If God wasn't listening to Smith before (though it's pretty sure he was and has been), then the three-disc Trumpet will right that wrong. Recorded at St. Mary's Church, a 500-year-old stone structure in the town of Pohja, Finland during 2016, the trumpeter pleads, prays, and testifies— sometimes all in one beautiful expression like "Metallic Rainbow (For Steve McCall)." Music this pure, personified and sustained is a rarity no matter what form it takes.

Tracks and Personnel

Sacred Ceremonies

Tracks: Nyoto 1; Nyoto 2; Nyoto 3; Baby Dodds In Congo Square; Celebration Rhythms; Poetic Sonics; The Poet: Play Ebony, Play Ivory (For Henry Dumas); Ascending the Sacred Waterfall: A Ceremonial Practice; Prince: The Blue Diamond Spirit; Donald Ayler's Rainbow Summit; Tony Williams; Mysterious Night; Earth: A Morning Song; Minnie Riperton: The Chicago Bronzeville Master Blaster; Social Justice—A Fire for Reimagining the World; Myths of Civilizations and Revolutions; Truth in Expansion' The Healer's Direct Energy; Waves of Elevated Horizontal Forces; An Epic Journey Inside the Center of Color; Ruby Red Largo: A Sonnet.

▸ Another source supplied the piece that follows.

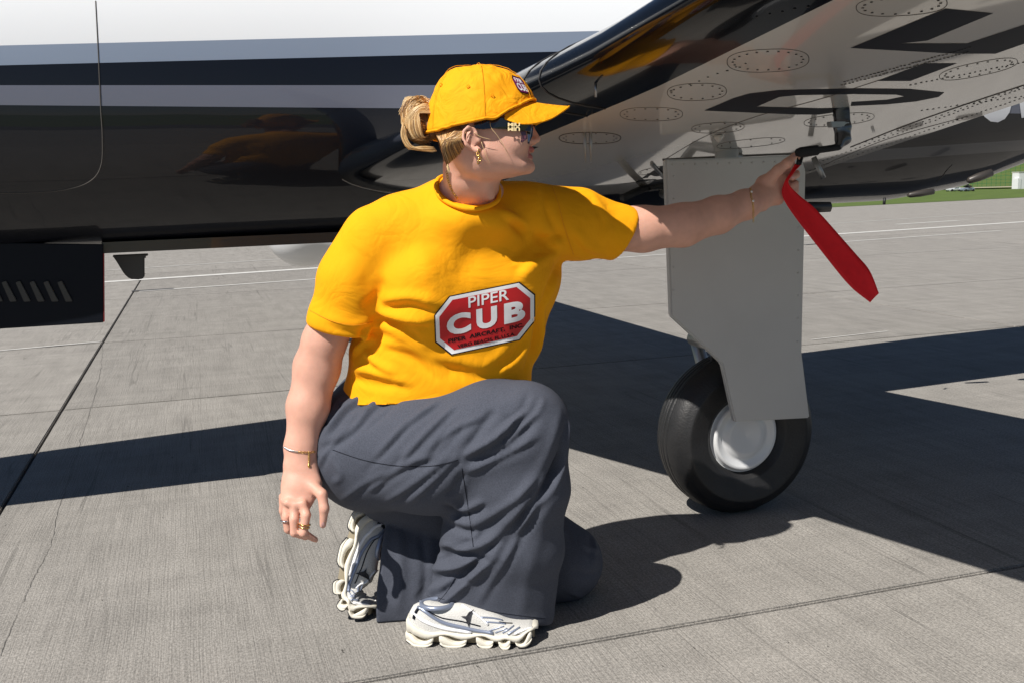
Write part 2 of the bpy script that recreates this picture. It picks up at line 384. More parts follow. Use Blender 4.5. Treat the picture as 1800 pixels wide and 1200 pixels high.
#@@GROUND
# ------------------------------------------------------------------ ground
bm = bmesh.new(); bmesh.ops.create_grid(bm, x_segments=2, y_segments=2, size=600)
for v in bm.verts: v.co.z = -.06
tag(bobj('terrain', bm, m_grass), kind='structure')
apron = tag(thing('apron'), kind='structure')
bm = bmesh.new(); box(bm, (10, 8, -.03), (90, 46, .03)); bobj('sealant_bed', bm, m_sealant, apron)
xs = [-31.5, -25.64, -19.78, -13.92, -8.06, -2.22, 3.64, 9.5, 15.36, 21.2, 27.1, 33, 38.8]; ys = [-10.5, -7.2, -3.92, -.64, 2.63, 4.98, 8.2, 11.6]
k = 0
for i in range(len(xs) - 1):
    for j in range(len(ys) - 1):
        g = .007 if j != 3 and j != 2 else .006
        x0, x1, y0, y1 = xs[i] + g, xs[i + 1] - g, ys[j] + g, ys[j + 1] - g
        bm = bmesh.new(); box(bm, ((x0 + x1) / 2, (y0 + y1) / 2, -.0125), (x1 - x0, y1 - y0, .025), bev=.004)
        bobj('concrete_slab', bm, (m_conc, m_conc2, m_conc3)[(i * 5 + j * 3 + (j == 2)) % 3 if j != 3 else 0], apron); k += 1
# farther concrete, where slabs merge in the distance; its outer edge follows the grass
gA, gB = Gd(1467, 364), Gd(1800, 347); gd = (gB - gA); gd /= np.linalg.norm(gd)
e0, e1 = gA - gd * 60, gA + gd * 120
V = [(-60, 11.61, 0), (100, 11.61, 0), (e1[0], e1[1], 0), (e0[0], e0[1], 0)]
tag(mobj('far_apron', V, [(0, 1, 2, 3)], m_conc3, None, False), kind='structure')
m_crack = mat('hairline_crack_dust', (.13, .122, .112), .9)
m_paint = mat('worn_white_marking', (.62, .61, .58), .8, var=.25, vscale=9, bump=.3, bscale=60)
def stripe(name, a, b, wd, z=.004, m=m_paint):
    A, B = Gd(*a), Gd(*b); t = (B - A) / np.linalg.norm(B - A); s = np.array([-t[1], t[0], 0]) * wd / 2
    V = [A - s, B - s, B + s, A + s]; V = [(v[0], v[1], z) for v in V]
    return tag(mobj(name, V, [(0, 1, 2, 3)], m, None, False), kind='structure')
stripe('painted_line', (-300, 528), (2600, 338), .20)
stripe('painted_line', (245, 513), (1760, 406), .07)
stripe('painted_line', (60, 484), (2200, 346), .06)
stripe('painted_line', (1575, 395), (1685, 388), .12)
stripe('painted_line', (1425, 598), (1560, 583), .012)
stripe('painted_line', (-60, 622), (176, 601), .03)
stripe('tar_patch', (231, 513), (305, 508), .10, .006, m_sealant)
stripe('tar_patch', (1415, 431), (1440, 429), .09, .006, m_sealant)
# shallow wandering cracks in the near slabs
for pts in ([(30, 1080), (0, 1153)], [(101, 900), (88, 960), (62, 1010), (40, 1060)], [(180, 595), (178, 640), (165, 700), (140, 780), (122, 840), (101, 900)]):
    V = []; Fc = []
    q = smoothpts([(x, y, 0) for x, y in pts], 12)
    for i, p in enumerate(q):
        g = Gd(p[0] + rng.normal(0, .8), p[1]); wd = .0003 + .0006 * rng.random()
        V += [(g[0] - wd, g[1], .0015), (g[0] + wd, g[1], .0015)]
        if i: Fc.append((2 * i - 2, 2 * i - 1, 2 * i + 1, 2 * i))
    tag(mobj('hairline_crack', V, Fc, m_crack, None, False), kind='structure')
# rising grass bank beyond the field
V = []; Fc = []
nx = 60
for i in range(nx):
    p = gA + gd * (-90 + i * 5)
    nn = np.array([-gd[1], gd[0], 0])
    for j, (dd, zz) in enumerate(((-.3, .008), (6, 0.02), (24, .08), (48, .3), (75, 4.5), (110, 8.5), (200, 12.))):
        V.append(p + nn * dd + np.array([0, 0, zz + (rng.random() * .5 - .25) * (j > 3)]))
    if i:
        for j in range(6): a = (i - 1) * 7 + j; Fc.append((a, a + 7, a + 8, a + 1))
tag(mobj('grass_bank', V, Fc, m_grass), kind='structure')
# gravel path in front of the fence
def far(px, dist_py):                      # ground point seen under that pixel
    return Gd(px, dist_py)
fa, fb = Gd(1600, 337.5), Gd(2000, 328); fd = (fb - fa) / np.linalg.norm(fb - fa); fn = np.array([-fd[1], fd[0], 0])
m_grav = mat('pale_gravel', (.42, .36, .26), .9, var=.3, vscale=3)
V = [fa - fd * 40, fa + fd * 60, fa + fd * 60 + fn * 3, fa - fd * 40 + fn * 3]; V = [(v[0], v[1], .12) for v in V]
tag(mobj('gravel_path', V, [(0, 1, 2, 3)], m_grav, None, False), kind='structure')
fence = thing('mesh_fence', 'tall green mesh fence with dark posts on the grass in the distance', 'fence')
for i in range(-14, 14):
    p = fa + fd * i * 3.1 + fn * 3.4
    bm = bmesh.new(); box(bm, (p[0], p[1], 1.2), (.08, .08, 2.6)); bobj('post', bm, m_dark, fence)
V = []; Fc = []
for i in range(-180, 180):
    p = fa + fd * i * .24 + fn * 3.4; n0 = len(V)
    V += [p + fd * (-.012) + [0, 0, .05], p + fd * .012 + [0, 0, .05], p + fd * .012 + [0, 0, 2.4], p - fd * .012 + [0, 0, 2.4]]; Fc.append((n0, n0 + 1, n0 + 2, n0 + 3))
for i in range(12):
    z = .1 + i * .2; n0 = len(V); a = fa - fd * 43 + fn * 3.4; b = fa + fd * 43 + fn * 3.4
    V += [a + [0, 0, z], b + [0, 0, z], b + [0, 0, z + .025], a + [0, 0, z + .025]]; Fc.append((n0, n0 + 1, n0 + 2, n0 + 3))
tag(mobj('wire_mesh', V, Fc, m_fence, fence, False), kind='stuff')
# grey utility cabinet at right edge, small parked cars and a bin far behind
def faraway(name, label, cat): return thing(name, label, cat)
cb = faraway('utility_cabinet', 'pale grey metal utility cabinet by the far fence', 'cabinet')
p = Gd(1793, 333.5); s_ = np.linalg.norm(p - CAM) / F
bm = bmesh.new(); box(bm, (p[0], p[1], 13 * s_), (20 * s_, 14 * s_, 26 * s_), bev=.02); bobj('body', bm, m_white, cb)
bm = bmesh.new(); box(bm, (p[0] - 9.5 * s_, p[1] - 3 * s_, 9 * s_), (7 * s_, 10 * s_, 17 * s_), bev=.02); bobj('side_box', bm, m_white, cb)
bm = bmesh.new(); box(bm, (p[0], p[1], 26.6 * s_), (21 * s_, 15 * s_, 1.2 * s_)); bobj('lid', bm, m_wing, cb)
for kx, kl, col, lab in ((1700, 1, (.25, .3, .38), 'small grey blue car parked far away on the grass edge'), (1676, 0, (.7, .72, .75), 'small white car parked far away behind the dark aircraft belly')):
    c = thing('parked_car', lab, 'car', group='cars parked beyond the apron'); p = Gd(kx, 338); s_ = np.linalg.norm(p - CAM) / F
    mc = mat('car_paint_%d' % kl, col, .3, coat=.7); L = 24 * s_
    bm = bmesh.new(); box(bm, (p[0], p[1], 4.4 * s_), (L, 11 * s_, 5 * s_), bev=.06); bobj('body', bm, mc, c)
    bm = bmesh.new(); box(bm, (p[0] + .05 * L, p[1], 8.6 * s_), (L * .55, 10 * s_, 4 * s_), bev=.1); bobj('cabin', bm, m_blk, c)
    for sx in (-.3, .3):
        for sy in (-1, 1):
            pr = [(q * s_, h * s_) for q, h in ((0.01, -.8), (2, -.8), (2.3, -.4), (2.3, .4), (2, .8), (.01, .8))]
            lathe('wheel', pr, m_rub, c, 16, 'Y', (p[0] + sx * L, p[1] + sy * 5 * s_, 2.3 * s_ + .01))
bn = thing('field_marker', 'tiny orange and white marker barrel beside the distant car', 'marker'); p = Gd(1704, 337); s_ = np.linalg.norm(p - CAM) / F
lathe('barrel', [(.001, 0), (2.2 * s_, 0), (2.2 * s_, 4 * s_), (1.9 * s_, 8 * s_), (.001, 8 * s_)], mat('marker_orange', (.7, .3, .2), .6), bn, 16, 'Z', (p[0], p[1], .02))
lathe('band', [(2.25 * s_, 3 * s_), (2.3 * s_, 3.2 * s_), (2.3 * s_, 4.8 * s_), (2.1 * s_, 5 * s_)], m_white, bn, 16, 'Z', (p[0], p[1], .02))

#@@AIRCRAFT
# ------------------------------------------------------------------ aircraft
plane = thing('aircraft', 'dark turboprop aircraft with white top, grey stripes and its left wing overhead', 'aircraft')
def ip(x, xs_, ys_): return float(np.interp(x, xs_, ys_))
def fus_sec(x):
    yc = 1.2 + .107 * x
    hw = ip(x, (-5, -4.2, -3.2, -2.2, .7, 1.6, 3, 6, 8), (.1, .24, .33, .40, .48, .51, .46, .3, .1))
    zb = ip(x, (-5, -4.2, -2.5, -1.9, -1., .9, 1.5, 1.9, 2.3, 3, 6, 8), (1.2, .95, .875, .862, .862,   .900, .905, .948, 1.05, 1.25, 1.75, 2.0))
    zt = ip(x, (-5, -4.2, -3.3, -2.2, -1., 3, 6, 8), (1.45, 1.65, 1.8, 1.9, 2.0, 2.05, 2.1, 2.15))
    zm = ip(x, (-5, -3.3, -1, 2, 4, 8), (1.3, 1.34, 1.33, 1.38, 1.6, 2.1))
    return yc, hw, zb, zt, zm
def fus_pt(x, a):
    yc, hw, zb, zt, zm = fus_sec(x); c, s = math.cos(a), math.sin(a)
    e = 2 / 2.6 if s < 0 else 2 / 2.1
    y = yc + hw * math.copysign(abs(c) ** (2 / 2.5), c); z = zm + (zt - zm if s > 0 else zm - zb) * math.copysign(abs(s) ** e, s)
    return (x, y, z)
def fus_mat():
    m = bpy.data.materials.new('striped_fuselage_paint'); m.use_nodes = True; n = m.node_tree.nodes; l = m.node_tree.links; b = n['Principled BSDF']
    b.inputs['Coat Weight'].default_value = .62; b.inputs['Coat Roughness'].default_value = .015; b.inputs['Roughness'].default_value = .4; b.inputs['Specular IOR Level'].default_value = .25
    g = n.new('ShaderNodeNewGeometry'); sp = n.new('ShaderNodeSeparateXYZ'); l.new(g.outputs['Position'], sp.inputs[0])
    def M(op, a, bb):
        q = n.new('ShaderNodeMath'); q.operation = op
        for i, v in enumerate((a, bb)):
            if isinstance(v, (int, float)): q.inputs[i].default_value = v
            else: l.new(v, q.inputs[i])
        return q.outputs[0]
    X, Z = sp.outputs[0], sp.outputs[2]
    def above(z0, k): return M('GREATER_THAN', M('SUBTRACT', Z, M('MULTIPLY', M('ADD', X, 2.02), k)), z0)
    def mixc(f, a, c):
        q = n.new('ShaderNodeMix'); q.data_type = 'RGBA'; l.new(f, q.inputs[0])
        if isinstance(a, tuple): q.inputs[6].default_value = (*a, 1)
        else: l.new(a, q.inputs[6])
        q.inputs[7].default_value = (*c, 1); return q.outputs[2]
    blk = (.003, .004, .008); gry = (.155, .165, .21); gry2 = (.34, .40, .50)
    aft = M('GREATER_THAN', X, .3)
    c = mixc(M('MULTIPLY', M('MULTIPLY', aft, M('GREATER_THAN', M('SUBTRACT', Z, M('MULTIPLY', X, .037)), 1.04)), M('LESS_THAN', M('SUBTRACT', Z, M('MULTIPLY', X, .037)), 1.085)), blk, (.07, .07, .075))
    c = mixc(above(1.297, -.007), c, gry); c = mixc(above(1.352, .009), c, blk); c = mixc(above(1.407, .043), c, gry2); c = mixc(above(1.462, .050), c, (.88, .90, .92))
    l.new(c, b.inputs['Base Color'])
    wv = n.new('ShaderNodeTexNoise'); wv.inputs['Scale'].default_value = 2.2; wv.inputs['Detail'].default_value = 1; l.new(g.outputs['Position'], wv.inputs['Vector'])
    bp = n.new('ShaderNodeBump'); bp.inputs['Strength'].default_value = .12; bp.inputs['Distance'].default_value = .02; l.new(wv.outputs[0], bp.inputs['Height']); l.new(bp.outputs[0], b.inputs['Coat Normal'])
    met = M('MULTIPLY', above(1.407, .043), M('SUBTRACT', 1.0, above(1.462, .050))); l.new(M('MULTIPLY', met, .4), b.inputs['Metallic'])
    return m
m_fus = fus_mat()
X = np.linspace(-5, 8, 131); NA = 96; V = []; Fc = []
for i, x in enumerate(X):
    for j in range(NA): V.append(fus_pt(x, 2 * math.pi * j / NA))
    if i:
        for j in range(NA): a = (i - 1) * NA; b = i * NA; Fc.append((a + j, b + j, b + (j + 1) % NA, a + (j + 1) % NA))
Fc.append(tuple(range(NA))); Fc.append(tuple(range((len(X) - 1) * NA, len(X) * NA))[::-1])
fus = mobj('fuselage', V, Fc, m_fus, plane)
fb_bvh = BVHTree.FromPolygons(V, Fc)
def on_fus(px, py, off=.002):
    d = Vector(ray(px, py)).normalized(); h = fb_bvh.ray_cast(Vector(CAM), d); return np.array(h[0] - d * off)
def seam(name, pts, r, bv=on_fus, m=m_line, parent=plane, off=.0005, k=8):
    q = [bv(p[0], p[1], off) for p in smoothpts([(a, b, 0) for a, b in pts], k)]
    V, Fc = tubev(q, r, 4); return mobj(name, V, Fc, m, parent)
seam('panel_seam', [(168, 2), (171, 60), (174, 120), (177, 190), (180, 240), (178, 290), (160, 318), (120, 333), (60, 339), (0, 340)], .0016)
seam('panel_seam', [(1674, 290), (1664, 300), (1655, 312), (1645, 320)], .002)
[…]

Personnel: Wadada Leo Smith: trumpet; Bill Laswell: bass; Milford Graves: drums and percussion.


Tracks: Albert Ayler; Rashomon: Parts 1-5 ; Howard and Miles: A Photographic Image; Metallic Rainbow (For Steve McCall); Sauna: A Healthy Journey (For Petri); Malik al-Shabazz and the People of the Shahada; The Great Litany: A Reflective Memory of al-Shadhili, Parts 1-5; Leroy Jenkins Violin Expressions; James Baldwin: No Name in the Street; War; Amina Claudine Myers; Sonic Night: Night Colors (For Reggie Workman); Discourses on the Sufi Path: A Remembrance of Dr. Javad Nurbakhsh, Parts 1-4; Family: A Contemplation of Love, Parts 1-4.

Personnel: Wadada Leo Smith; trumpet.